The people behind the Red Dawn remake really are geniuses. They spotted the potentially flawed logic of making China the evil, invading bad guys of their new film, realising that it doesn't necessarily pay to annoy around a billion potential customers in an increasingly lucrative commercial market. Wise reasoning indeed, the only problem being that they came to this decision after the film had actually been made.


So what to do? Scrap the entire project? $75m down the drain is a lot to lose. How about widespread reshoots? Costly, but the only real way to remove all references to China from the film.
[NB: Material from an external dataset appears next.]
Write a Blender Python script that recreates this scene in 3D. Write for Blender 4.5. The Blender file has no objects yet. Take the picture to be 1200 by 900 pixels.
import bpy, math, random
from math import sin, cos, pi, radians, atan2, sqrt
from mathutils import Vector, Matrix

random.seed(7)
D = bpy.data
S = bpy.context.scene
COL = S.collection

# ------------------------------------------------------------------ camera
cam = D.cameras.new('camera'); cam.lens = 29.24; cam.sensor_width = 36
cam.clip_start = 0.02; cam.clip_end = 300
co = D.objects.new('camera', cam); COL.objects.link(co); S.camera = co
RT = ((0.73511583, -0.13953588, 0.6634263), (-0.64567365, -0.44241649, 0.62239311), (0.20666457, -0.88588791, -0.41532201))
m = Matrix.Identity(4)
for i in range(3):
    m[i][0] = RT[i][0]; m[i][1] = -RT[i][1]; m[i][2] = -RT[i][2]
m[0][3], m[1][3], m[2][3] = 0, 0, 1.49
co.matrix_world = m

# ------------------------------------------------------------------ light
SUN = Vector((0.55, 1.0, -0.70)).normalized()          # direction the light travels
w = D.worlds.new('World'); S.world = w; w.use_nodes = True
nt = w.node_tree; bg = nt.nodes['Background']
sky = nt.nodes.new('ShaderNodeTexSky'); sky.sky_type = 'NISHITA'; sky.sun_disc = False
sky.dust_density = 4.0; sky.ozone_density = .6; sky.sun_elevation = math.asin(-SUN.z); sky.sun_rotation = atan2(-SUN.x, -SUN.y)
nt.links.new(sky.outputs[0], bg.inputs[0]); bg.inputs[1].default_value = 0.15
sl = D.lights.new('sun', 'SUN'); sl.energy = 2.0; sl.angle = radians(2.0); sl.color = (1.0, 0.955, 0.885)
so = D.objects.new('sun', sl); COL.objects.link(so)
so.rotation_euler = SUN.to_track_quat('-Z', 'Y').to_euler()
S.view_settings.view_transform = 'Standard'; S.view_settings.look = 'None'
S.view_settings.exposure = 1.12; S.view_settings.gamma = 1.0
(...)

Or, you can just get it all in post-production like the Red Dawn producers chose to do.

According to the Los Angeles Times the film is having flags, symbols and dialogue digitally altered to turn the Chinese into North Koreans. As the article mentions nothing of any reshoots, we can only assume that the Chinese and Chinese-American actors in the film will miraculously become North Korean. This is hardly surprising - Hollywood seems to have no qualms about pushing the notion that all Asians look vaguely the same (just like people from the Middle-East).

As this Cracked article points out, Hollywood seems to be running out of reliable bad guys faster than you can say "regime change." It seems that the end of the Cold War was the worse thing to happen to action movie producers, which is ironic as so many of their films were about bringing down the Iron Curtain.

North Korea seems to be the frontrunner to become "the new Russia" so to speak, but I still feel uncomfortable about reducing an entire nation of people crushed under a tyrannical regime to a faceless enemy. The first action film to capitalise on the ongoing conflict in Libya will feel my wrath.

Personally, I have no problem with a fictionalised enemy. If I'm watching a film about people defending their American town from an invading foreign force, I'm not going to believe it any more if they're from North Korea, China or the evil Republic of Villainovia. The explosions and the the bullets are all the same. But for some people, the killing just isn't real if it involves those bad guys they've seen on the news. So North Korea it is.

By the way, I'm calling this now: Red Dawn will be the worst film of 2011.